**Written task**
Locate each line holding the string "picture" and copy it.

**Information provided**
----
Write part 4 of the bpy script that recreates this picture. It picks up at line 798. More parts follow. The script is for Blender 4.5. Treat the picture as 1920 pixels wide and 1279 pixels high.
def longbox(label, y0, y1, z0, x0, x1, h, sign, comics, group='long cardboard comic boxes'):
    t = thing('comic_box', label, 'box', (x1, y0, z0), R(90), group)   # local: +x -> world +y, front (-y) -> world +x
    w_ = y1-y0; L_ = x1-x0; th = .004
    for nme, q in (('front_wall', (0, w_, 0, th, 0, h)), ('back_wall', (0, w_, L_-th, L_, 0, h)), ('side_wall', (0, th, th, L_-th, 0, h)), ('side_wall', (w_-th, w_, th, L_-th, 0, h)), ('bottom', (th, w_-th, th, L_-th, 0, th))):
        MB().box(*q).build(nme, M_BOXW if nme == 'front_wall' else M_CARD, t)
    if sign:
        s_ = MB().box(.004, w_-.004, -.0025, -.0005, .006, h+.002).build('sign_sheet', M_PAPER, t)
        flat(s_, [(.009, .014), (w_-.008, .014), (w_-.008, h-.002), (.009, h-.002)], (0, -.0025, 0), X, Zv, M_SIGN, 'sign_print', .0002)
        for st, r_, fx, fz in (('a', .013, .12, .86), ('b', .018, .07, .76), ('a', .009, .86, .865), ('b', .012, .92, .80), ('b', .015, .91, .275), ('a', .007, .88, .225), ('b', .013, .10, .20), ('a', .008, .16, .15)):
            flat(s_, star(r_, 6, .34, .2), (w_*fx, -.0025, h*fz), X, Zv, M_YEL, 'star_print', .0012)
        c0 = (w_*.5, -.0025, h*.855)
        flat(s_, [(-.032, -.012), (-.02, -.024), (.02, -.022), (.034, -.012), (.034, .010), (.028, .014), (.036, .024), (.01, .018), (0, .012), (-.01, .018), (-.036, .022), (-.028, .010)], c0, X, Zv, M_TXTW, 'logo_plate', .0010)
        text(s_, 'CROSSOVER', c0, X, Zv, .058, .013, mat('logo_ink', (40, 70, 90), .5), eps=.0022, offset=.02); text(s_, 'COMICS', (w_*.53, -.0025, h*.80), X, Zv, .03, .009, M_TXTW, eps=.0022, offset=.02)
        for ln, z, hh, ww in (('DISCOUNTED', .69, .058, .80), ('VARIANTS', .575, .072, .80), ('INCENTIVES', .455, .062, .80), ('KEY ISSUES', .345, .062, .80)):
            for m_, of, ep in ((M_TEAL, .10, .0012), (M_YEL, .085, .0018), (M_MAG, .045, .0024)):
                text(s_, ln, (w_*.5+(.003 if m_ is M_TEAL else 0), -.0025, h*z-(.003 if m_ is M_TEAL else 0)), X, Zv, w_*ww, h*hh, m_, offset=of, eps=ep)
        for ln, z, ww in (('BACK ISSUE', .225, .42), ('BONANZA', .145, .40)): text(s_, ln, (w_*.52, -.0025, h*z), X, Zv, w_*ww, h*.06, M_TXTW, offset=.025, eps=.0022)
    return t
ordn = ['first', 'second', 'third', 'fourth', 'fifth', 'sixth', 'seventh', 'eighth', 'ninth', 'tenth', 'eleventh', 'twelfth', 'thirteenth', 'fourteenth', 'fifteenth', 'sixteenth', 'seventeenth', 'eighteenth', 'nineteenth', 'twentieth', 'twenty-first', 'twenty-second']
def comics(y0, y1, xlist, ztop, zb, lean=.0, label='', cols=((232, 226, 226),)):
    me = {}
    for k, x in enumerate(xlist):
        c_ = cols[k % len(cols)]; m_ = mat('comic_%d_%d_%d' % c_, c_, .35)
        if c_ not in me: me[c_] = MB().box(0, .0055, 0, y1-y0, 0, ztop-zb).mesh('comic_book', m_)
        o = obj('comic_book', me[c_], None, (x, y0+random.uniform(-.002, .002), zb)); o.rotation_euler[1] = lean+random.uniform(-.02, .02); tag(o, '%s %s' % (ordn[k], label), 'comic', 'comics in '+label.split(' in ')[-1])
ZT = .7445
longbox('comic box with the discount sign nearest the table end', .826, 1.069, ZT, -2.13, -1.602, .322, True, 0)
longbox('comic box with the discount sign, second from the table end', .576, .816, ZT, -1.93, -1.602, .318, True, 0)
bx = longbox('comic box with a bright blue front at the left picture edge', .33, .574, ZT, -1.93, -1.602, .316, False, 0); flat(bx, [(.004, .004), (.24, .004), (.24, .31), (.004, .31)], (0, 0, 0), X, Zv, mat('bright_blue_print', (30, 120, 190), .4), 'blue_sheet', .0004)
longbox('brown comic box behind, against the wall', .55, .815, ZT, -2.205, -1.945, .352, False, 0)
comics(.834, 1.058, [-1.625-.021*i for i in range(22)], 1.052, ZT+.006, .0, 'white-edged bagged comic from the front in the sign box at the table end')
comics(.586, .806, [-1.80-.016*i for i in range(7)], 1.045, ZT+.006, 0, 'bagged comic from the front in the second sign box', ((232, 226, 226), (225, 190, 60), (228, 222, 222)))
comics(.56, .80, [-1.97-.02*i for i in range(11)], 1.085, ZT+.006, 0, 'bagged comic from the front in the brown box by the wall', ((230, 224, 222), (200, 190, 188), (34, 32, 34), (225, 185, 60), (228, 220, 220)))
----
**Right answer**
Write part 4 of the bpy script that recreates this picture. It picks up at line 798. More parts follow. The script is for Blender 4.5. Treat the picture as 1920 pixels wide and 1279 pixels high.
bx = longbox('comic box with a bright blue front at the left picture edge', .33, .574, ZT, -1.93, -1.602, .316, False, 0); flat(bx, [(.004, .004), (.24, .004), (.24, .31), (.004, .31)], (0, 0, 0), X, Zv, mat('bright_blue_print', (30, 120, 190), .4), 'blue_sheet', .0004)